Barn owls, of course, do nest in barns. But in the absence of a barn, they may choose any cavity or cave-like location to nest in. The majority of their diet consists of small rodents. They are quite particular to this prey source and often will not take other food, even when faced with starvation. Growing Barn Owls can eat 4 to 6 mice per bird each night and it is not uncommon for a pair to raise 4 – 5 young to fledging.  Since adults also need 2 to 3 mice for themselves each night, a single Barn Owl can hunt upwards of 30 mice in one night! While working so hard to feed their young, these owls are very valuable for keeping rodent populations in check.
One of the most impressive aspects of Barn Owls is that they can hunt in total darkness. They can do this not with echolocation, but instead with acoustic prey location called triangulation. Their excellent hearing is what these owls depend on. As with some other species of owls, Barn Owl ears are slightly offset from one another. Their left ear is higher up than their right ear. This off-set design helps the owl to hear in 3D. They are also one of a few owls to have a small external ear flap (pinna) in front of their ear holes, which help the owl pinpoint exactly where a sound is coming from, even if it is behind them. Their large facial disk is actually two in one (one for each ear around each eye). These structures act like amplifiers and aid in capturing sound. Their bill is pointed downward to help maximize the surface area of these disks. 

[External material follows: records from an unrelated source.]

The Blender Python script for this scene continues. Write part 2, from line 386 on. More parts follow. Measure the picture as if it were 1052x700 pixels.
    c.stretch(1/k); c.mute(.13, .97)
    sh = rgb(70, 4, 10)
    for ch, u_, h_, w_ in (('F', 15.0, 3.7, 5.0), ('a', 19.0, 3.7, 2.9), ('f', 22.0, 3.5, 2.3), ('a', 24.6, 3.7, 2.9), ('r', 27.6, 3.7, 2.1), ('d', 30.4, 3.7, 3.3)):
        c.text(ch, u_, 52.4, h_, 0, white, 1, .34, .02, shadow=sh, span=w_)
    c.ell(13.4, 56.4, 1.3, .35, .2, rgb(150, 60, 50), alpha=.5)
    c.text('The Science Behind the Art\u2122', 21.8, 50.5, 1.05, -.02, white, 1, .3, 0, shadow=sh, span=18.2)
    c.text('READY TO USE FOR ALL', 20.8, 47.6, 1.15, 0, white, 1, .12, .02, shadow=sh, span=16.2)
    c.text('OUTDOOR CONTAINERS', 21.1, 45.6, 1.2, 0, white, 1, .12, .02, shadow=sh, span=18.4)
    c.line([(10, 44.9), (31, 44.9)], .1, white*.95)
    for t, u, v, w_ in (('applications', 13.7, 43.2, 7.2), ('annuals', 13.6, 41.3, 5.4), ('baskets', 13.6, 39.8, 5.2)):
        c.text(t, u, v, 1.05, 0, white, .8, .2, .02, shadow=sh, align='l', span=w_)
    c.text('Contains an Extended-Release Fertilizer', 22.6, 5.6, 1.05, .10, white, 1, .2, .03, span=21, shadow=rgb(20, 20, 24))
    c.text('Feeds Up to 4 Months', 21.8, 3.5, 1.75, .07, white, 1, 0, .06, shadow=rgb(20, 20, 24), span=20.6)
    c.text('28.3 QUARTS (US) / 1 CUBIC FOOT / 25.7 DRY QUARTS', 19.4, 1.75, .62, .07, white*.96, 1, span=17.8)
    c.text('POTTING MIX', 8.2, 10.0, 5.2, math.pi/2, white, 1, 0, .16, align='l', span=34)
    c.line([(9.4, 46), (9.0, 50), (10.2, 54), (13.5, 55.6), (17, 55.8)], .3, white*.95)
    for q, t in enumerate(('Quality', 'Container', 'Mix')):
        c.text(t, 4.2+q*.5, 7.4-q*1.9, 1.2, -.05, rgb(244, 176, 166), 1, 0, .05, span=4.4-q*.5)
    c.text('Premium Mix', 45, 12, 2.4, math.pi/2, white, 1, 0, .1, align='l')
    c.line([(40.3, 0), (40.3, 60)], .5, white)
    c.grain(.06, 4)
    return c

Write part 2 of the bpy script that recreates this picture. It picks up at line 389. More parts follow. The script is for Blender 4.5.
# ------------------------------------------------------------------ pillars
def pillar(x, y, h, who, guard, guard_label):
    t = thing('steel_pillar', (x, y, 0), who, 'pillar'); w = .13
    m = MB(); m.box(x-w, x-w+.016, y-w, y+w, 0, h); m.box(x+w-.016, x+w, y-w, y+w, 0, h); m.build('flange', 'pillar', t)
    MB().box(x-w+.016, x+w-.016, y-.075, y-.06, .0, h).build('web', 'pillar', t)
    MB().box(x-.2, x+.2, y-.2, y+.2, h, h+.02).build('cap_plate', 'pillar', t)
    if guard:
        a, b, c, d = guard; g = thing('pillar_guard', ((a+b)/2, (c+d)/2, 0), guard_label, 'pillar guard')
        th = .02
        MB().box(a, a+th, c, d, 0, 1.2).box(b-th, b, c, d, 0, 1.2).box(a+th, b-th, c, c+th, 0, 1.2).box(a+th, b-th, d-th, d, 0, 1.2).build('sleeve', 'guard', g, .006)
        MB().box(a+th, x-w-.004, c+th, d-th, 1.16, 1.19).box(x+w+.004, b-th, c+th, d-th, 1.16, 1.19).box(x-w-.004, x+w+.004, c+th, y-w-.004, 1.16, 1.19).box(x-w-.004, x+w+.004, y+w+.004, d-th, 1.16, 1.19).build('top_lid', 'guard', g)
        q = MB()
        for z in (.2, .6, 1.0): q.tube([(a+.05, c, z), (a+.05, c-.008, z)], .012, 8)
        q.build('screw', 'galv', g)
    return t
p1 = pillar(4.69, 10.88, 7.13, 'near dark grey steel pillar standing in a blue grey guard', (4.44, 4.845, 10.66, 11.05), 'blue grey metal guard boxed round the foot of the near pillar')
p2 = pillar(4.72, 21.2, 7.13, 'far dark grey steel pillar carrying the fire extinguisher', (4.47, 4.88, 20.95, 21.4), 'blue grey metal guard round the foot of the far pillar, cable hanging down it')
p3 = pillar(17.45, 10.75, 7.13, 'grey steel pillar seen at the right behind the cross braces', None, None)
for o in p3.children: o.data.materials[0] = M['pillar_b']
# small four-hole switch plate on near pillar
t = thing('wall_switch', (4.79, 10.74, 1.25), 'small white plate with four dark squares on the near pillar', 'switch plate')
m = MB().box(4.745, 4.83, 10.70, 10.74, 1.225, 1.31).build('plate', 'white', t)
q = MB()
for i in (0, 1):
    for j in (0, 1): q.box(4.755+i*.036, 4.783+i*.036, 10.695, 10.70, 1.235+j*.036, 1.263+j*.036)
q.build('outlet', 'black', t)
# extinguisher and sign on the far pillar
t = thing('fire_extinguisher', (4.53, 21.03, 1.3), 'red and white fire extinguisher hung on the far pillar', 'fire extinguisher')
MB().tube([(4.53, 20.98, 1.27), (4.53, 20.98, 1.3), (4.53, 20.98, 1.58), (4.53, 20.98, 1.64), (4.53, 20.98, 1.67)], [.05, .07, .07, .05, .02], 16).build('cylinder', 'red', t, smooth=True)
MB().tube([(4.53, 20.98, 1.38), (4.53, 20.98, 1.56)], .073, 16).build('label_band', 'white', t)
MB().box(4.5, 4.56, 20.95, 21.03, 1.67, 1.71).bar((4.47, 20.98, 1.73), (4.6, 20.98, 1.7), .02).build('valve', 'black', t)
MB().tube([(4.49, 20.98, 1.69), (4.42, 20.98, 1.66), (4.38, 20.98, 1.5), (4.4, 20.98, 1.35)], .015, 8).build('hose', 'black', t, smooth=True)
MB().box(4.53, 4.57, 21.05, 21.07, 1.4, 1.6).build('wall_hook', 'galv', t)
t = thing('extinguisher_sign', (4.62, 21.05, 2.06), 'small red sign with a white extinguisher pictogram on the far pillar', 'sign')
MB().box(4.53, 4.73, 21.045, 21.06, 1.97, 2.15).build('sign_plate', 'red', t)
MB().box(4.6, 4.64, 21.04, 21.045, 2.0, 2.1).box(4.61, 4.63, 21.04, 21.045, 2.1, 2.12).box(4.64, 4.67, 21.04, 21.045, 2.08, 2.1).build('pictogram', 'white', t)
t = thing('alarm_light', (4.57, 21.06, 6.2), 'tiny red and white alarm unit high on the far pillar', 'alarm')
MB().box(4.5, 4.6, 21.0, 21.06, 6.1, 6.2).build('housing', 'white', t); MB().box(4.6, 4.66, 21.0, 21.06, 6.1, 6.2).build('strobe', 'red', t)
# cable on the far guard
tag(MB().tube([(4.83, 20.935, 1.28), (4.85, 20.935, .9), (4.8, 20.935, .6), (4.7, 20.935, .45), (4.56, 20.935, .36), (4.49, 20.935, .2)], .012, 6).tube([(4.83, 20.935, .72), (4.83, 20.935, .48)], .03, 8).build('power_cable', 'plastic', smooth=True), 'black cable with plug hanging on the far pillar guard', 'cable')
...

While most owls are members of the Strigidae family (great horned owls, screech owls, great grey owls, etc.), barn owls are part of the Tytonidae family. There are about 16 species of Tyto owls, but the Common Barn Owl is the only one found in North America. They are unique anatomically in that they have a grooming talon, or pectinate claw. This talon has a comb-like ridge along its edge, which the bird uses for grooming. Tyto owls also have the split, heart-shaped facial disk.
Barn Owls have the greatest number of vocalizations of all our owls, but most are quiet noises made at the nest.  The sounds you are most likely to hear include hisses, screeches, and bill-clapping though they also twitter softly, coo, and chirp.
Also sometimes called the Ghost Owl, Barn Owls have often been considered the ghosts of haunted houses, barns, and old castles. Their nocturnal habits, silent flight, white underside, and eerie screeches can easily conjure up the impression of a ghost surveying its domain.